Requirements for an Enterprise Service

An enterprise SOA service is not just any old web service.  There are specific requirements that it must meet.  These are not optional, yet I have not been able to find many resources on the web describing these requirements.  (Reasons = different post).

In general, if you are developing a service that you want other folks to consume, you must follow these high level principles. 

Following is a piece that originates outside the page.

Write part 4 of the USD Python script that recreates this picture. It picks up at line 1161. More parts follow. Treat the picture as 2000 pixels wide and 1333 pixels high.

  1. Your service must be simple to call.  With a coarse-grained service, there can be a lot of data to pass, and that data may need to be fairly complete.  The receiving end may need to perform quite a bit of validation on that data.  One tactic that I've seen to 'optimize' this is to write a DLL that creates the data and calls the service.  Then you just ship the DLL to your customers.  This is nuts. 
    • You customers still have a call-level interface.  Instead of it being the service, it's the DLL.  Nothing gained.
    • EAI components now need an adapter to call your service.  Something lost.
    • Your service, if called from an external or cross-platform environment, it is not being called by your DLL.  In fact, you cannot really be sure that the service is called by your DLL even inside your environment... so you will have to validate the data anyway.  This means that the data, when it is called by your DLL, is validated twice.  This is a performance hit.  Do it once... in the service.
  2. Your service must be able to be called directly from EAI components, like Biztalk or your favorite ESB, without engaging an expensive or custom adapter.  EAI components have no trouble reading WSDL.  Requiring an adapter means that you don't have a truly sharable service.
    Implications:
    • Heavily nested or embedded XML structures are unweildy in most tools.  Therefore, the fact that you can do something in XML, doesn't mean that you should.  Avoid the creation of the "universal message" that can be extended 1,000 different ways.  Go ahead and create messages for specific business purposes.  Keep the vocabulary of messages from exploding by using optional attributes and structures... that's fine.  But if you create an XSD that refers to 10 other XSD files, you've got a structure that no human can understand, much less code to.
    • Requiring some non-standard encryption to take place or some special mechanism to 'encode' the message, to make sure that it is coming from a known source, forces your EAI tool to use an adapter.  It also gets in the way of flexibility.  To remain flexible, you need the message to come from anyone without changing the code.  It is perfectly appropriate to encrypt the message or to sign the message.  There are standards for that.  Use them. 
  3. If you do want to make a DLL available for folks to call your service, perhaps to reduce the barriers to adoption, do so with open source.  If the developers using your code can see the code, and change it, on their side, then you have done them a favor.  If you simply substitute your web service call for an API call, you've done nothing positive at all.
  4. Services running at the Enterprise Level must have methods that can be called to validate (a) that the service is running, and (b) that downstream connections are valid.  Therefore, I suggest that every service should have standard methods for "ping" and "check."  Note that, for services that have no downstream connections, they both do the same thing.  I'd suggest that the return for the call is simple connection information to the service (perhaps the URL of the service itself).
  5. Services running at the Enterprise Level should provide data about what servers, data centers, and support teams they are associated with, live and in real time.  Therefore, I suggest that ever service should have a standard method for "GetSupportData" that returns a structure containing all the info. 
  6. Services running at the Enterprise Level should NORMALLY be asychronous, with a very rapid return of an acknowledgement that indicates that the service itself takes ownership and responsibility for the message. 
  7. The sending side must place a unique id into every call.  For async message exchange, the receiving side must send back the caller's unique id, along with any unique id it has created for it's work.  This allows message correlation. 
  8. The call-back structure, for calls that require a later return, must be standard, allowing any caller to easily construct the data needed for the receiving system to understand how to call the sender back with the response package. 

Of course, putting requirements like this on Enterprise Services means that not every service can partake.  On the other hand, it means that every service in the Enterprise catalog can be verified automatically, and basic information can be collected and reported.  You can go further, of course, and place a great deal of stuff in a standard interface, but this is the basic set that I would start with.